Given information:
★ ★ ★ ★

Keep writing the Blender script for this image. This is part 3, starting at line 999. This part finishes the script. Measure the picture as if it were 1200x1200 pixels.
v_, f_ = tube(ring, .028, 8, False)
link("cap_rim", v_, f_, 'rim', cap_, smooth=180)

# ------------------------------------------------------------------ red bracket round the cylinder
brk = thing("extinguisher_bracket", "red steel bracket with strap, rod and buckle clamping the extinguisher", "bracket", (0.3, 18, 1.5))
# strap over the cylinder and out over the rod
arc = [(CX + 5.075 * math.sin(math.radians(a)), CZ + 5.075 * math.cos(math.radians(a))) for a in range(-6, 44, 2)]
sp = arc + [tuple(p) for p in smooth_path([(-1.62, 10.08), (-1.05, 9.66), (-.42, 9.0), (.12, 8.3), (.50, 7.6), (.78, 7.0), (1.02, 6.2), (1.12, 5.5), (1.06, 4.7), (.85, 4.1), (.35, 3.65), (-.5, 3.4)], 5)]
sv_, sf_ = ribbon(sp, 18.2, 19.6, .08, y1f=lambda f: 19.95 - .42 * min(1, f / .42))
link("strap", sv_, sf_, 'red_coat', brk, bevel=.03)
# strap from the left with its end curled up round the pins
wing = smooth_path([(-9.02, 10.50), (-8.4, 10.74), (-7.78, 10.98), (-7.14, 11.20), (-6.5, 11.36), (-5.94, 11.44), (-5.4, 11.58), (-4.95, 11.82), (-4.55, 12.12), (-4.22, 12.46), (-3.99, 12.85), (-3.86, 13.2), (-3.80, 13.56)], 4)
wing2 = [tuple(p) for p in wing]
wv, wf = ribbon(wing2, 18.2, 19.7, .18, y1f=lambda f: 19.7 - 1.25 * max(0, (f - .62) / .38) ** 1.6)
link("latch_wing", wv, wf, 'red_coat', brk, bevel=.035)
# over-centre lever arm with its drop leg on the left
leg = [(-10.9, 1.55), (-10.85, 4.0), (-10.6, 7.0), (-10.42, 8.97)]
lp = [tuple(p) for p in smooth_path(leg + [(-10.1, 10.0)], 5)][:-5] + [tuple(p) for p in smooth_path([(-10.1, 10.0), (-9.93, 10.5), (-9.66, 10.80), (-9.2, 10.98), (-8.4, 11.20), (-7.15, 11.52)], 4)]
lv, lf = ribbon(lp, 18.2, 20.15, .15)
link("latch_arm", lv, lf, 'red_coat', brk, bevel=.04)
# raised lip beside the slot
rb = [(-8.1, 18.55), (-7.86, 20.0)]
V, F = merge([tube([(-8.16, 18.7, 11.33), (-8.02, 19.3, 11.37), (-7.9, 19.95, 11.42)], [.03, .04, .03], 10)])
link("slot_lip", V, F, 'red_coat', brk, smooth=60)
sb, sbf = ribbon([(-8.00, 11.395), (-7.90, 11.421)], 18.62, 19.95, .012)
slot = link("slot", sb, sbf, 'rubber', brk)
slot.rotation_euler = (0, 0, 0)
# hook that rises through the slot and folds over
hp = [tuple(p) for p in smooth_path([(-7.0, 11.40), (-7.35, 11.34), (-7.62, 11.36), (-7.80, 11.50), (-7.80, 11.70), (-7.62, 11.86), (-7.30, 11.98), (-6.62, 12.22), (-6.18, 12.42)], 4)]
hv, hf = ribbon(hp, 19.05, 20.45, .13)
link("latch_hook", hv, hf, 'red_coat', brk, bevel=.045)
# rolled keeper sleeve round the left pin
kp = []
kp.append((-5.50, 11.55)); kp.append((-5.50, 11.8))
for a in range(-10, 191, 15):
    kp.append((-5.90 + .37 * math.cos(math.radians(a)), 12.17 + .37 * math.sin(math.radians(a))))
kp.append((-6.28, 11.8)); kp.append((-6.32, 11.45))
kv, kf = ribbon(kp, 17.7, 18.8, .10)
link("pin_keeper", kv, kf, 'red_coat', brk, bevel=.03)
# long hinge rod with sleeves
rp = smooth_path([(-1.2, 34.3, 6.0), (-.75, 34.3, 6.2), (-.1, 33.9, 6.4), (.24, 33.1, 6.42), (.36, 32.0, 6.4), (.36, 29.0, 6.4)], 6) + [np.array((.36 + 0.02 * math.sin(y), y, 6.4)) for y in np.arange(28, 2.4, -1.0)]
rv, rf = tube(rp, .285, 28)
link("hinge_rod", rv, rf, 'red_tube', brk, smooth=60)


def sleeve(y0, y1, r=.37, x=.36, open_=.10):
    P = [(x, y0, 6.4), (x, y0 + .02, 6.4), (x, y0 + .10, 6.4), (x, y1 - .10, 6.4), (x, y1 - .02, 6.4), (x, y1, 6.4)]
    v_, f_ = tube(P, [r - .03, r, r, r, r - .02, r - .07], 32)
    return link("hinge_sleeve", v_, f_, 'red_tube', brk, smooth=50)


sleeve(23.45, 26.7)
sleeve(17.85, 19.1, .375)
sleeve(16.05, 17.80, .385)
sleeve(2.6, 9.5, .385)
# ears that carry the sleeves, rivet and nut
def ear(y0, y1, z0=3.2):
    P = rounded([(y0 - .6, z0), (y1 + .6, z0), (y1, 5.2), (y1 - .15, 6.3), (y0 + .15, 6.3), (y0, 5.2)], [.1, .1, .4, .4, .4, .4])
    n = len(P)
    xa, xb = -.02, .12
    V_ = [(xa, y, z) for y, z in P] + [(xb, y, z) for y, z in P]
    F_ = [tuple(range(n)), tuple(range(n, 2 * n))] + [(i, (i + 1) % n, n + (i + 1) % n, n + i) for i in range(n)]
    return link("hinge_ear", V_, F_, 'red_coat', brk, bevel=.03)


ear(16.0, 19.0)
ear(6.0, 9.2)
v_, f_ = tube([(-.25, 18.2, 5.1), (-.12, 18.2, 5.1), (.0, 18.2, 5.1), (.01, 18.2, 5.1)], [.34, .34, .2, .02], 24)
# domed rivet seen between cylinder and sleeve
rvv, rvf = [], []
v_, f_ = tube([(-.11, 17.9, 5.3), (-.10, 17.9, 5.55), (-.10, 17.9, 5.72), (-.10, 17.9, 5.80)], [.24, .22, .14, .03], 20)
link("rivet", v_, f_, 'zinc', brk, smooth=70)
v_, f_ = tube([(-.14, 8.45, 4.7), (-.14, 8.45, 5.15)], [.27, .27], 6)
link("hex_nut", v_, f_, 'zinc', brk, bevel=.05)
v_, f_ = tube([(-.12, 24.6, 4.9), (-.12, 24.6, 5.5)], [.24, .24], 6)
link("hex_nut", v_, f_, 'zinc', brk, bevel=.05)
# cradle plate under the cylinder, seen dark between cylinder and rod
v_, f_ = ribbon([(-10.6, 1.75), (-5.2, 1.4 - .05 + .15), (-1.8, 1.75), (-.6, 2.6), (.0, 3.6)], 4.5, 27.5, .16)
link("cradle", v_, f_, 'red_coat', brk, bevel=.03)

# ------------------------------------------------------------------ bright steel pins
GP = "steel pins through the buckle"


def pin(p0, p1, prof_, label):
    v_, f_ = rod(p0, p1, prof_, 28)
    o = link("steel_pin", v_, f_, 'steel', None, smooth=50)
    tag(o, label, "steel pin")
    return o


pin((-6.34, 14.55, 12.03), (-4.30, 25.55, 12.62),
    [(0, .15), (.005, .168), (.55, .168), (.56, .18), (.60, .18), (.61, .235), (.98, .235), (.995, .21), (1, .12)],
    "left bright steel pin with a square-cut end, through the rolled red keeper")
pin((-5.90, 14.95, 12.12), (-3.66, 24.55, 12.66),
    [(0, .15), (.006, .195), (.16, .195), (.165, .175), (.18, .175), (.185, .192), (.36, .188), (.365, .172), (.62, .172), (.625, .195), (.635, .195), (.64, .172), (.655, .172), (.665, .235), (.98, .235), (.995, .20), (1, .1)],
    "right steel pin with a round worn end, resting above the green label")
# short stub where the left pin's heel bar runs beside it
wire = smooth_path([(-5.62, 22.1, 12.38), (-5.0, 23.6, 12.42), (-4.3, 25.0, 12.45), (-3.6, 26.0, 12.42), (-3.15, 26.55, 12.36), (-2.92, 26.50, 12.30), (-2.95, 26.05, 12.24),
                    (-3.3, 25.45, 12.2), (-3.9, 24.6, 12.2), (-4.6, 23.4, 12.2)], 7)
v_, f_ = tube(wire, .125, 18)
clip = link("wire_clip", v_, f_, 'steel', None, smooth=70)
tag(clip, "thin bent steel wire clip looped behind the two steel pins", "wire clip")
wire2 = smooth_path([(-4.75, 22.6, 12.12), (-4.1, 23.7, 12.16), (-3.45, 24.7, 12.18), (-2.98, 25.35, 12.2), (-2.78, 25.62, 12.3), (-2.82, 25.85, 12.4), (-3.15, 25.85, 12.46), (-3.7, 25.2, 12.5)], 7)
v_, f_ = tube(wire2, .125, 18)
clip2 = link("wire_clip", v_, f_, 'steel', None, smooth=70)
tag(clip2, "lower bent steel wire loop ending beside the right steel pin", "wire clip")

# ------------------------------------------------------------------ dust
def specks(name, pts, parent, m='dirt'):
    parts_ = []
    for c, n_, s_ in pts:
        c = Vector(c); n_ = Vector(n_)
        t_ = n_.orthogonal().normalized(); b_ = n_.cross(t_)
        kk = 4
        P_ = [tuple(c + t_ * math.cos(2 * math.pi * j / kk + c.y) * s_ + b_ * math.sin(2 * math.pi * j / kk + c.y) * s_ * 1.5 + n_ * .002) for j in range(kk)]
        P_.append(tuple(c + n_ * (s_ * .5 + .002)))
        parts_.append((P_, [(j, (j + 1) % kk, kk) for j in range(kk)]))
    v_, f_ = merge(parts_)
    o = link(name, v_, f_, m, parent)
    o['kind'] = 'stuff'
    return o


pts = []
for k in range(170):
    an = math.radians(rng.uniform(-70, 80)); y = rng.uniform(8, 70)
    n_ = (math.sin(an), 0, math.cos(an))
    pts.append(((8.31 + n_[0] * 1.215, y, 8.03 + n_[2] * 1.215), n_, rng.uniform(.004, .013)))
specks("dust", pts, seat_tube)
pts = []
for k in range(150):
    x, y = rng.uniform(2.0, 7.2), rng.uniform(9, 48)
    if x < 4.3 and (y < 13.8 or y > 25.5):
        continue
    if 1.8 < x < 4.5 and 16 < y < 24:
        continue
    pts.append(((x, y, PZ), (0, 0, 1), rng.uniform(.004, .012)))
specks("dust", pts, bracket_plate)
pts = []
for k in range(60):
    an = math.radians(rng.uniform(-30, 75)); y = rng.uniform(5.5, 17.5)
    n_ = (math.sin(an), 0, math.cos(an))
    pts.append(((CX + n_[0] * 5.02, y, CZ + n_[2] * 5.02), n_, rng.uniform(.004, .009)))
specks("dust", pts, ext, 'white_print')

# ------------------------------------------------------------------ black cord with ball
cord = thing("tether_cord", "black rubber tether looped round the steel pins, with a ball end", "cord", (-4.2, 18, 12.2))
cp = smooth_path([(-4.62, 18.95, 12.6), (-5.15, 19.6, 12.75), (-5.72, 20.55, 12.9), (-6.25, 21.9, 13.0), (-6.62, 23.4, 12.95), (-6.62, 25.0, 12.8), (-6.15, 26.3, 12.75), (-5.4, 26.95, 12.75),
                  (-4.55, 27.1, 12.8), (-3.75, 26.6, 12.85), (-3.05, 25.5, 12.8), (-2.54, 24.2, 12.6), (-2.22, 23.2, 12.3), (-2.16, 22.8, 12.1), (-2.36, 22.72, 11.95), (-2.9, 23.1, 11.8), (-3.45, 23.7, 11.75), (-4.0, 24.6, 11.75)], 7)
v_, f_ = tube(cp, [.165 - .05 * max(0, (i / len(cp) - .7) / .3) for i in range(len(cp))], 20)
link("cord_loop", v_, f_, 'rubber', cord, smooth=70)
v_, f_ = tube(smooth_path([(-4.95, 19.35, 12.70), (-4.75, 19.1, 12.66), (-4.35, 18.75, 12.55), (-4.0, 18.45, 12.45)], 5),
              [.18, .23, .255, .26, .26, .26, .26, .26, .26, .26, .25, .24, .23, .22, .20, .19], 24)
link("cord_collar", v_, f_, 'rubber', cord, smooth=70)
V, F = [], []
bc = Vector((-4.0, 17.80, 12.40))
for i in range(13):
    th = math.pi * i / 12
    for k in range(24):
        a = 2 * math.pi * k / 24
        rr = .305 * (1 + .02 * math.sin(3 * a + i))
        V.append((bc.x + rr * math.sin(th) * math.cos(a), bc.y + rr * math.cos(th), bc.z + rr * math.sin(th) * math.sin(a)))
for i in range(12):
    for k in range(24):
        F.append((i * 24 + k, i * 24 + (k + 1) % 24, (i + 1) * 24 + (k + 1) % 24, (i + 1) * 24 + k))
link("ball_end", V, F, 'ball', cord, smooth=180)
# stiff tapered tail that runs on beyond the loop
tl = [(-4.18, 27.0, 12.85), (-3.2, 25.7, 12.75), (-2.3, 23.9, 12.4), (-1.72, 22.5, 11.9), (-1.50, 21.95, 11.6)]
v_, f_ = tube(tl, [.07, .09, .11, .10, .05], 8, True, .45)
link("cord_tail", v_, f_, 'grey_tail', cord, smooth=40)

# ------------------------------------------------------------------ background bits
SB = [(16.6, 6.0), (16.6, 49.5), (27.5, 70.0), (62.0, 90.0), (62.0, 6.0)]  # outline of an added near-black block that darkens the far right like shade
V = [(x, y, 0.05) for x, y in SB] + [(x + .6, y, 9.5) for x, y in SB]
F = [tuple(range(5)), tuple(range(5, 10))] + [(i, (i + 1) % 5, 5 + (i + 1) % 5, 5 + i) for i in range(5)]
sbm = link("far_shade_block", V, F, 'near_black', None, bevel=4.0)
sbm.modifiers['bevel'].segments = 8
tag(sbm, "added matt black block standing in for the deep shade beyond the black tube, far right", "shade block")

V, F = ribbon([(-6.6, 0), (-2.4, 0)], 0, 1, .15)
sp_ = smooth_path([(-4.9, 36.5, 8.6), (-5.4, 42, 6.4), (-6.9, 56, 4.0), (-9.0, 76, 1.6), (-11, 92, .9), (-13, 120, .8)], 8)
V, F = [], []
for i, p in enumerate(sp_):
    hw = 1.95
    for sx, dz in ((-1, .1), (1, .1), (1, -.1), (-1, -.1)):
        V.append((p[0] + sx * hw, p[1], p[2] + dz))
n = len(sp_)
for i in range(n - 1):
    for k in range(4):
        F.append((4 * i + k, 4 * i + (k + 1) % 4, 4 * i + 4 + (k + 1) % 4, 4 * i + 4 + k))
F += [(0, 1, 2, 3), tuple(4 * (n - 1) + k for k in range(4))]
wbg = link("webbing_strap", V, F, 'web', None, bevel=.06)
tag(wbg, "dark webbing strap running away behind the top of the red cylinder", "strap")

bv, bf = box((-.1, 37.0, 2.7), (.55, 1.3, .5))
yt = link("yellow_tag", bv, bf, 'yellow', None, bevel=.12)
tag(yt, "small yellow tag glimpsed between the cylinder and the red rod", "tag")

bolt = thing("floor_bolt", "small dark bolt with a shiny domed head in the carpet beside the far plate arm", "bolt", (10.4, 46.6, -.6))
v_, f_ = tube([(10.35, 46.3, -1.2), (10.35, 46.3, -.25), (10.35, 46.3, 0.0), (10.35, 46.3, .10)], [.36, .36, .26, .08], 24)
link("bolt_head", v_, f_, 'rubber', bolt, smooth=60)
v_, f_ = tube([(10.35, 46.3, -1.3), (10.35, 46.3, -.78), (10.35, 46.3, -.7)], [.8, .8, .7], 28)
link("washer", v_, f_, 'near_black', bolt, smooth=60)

★ ★ ★ ★

Task statement: Please reproduce exactly the lines above, beginning with the first and ending with the line that contains "f_, 'rim', cap_, smooth=180)", and include nothing outside that range.

The answer:
Keep writing the Blender script for this image. This is part 3, starting at line 999. This part finishes the script. Measure the picture as if it were 1200x1200 pixels.
v_, f_ = tube(ring, .028, 8, False)
link("cap_rim", v_, f_, 'rim', cap_, smooth=180)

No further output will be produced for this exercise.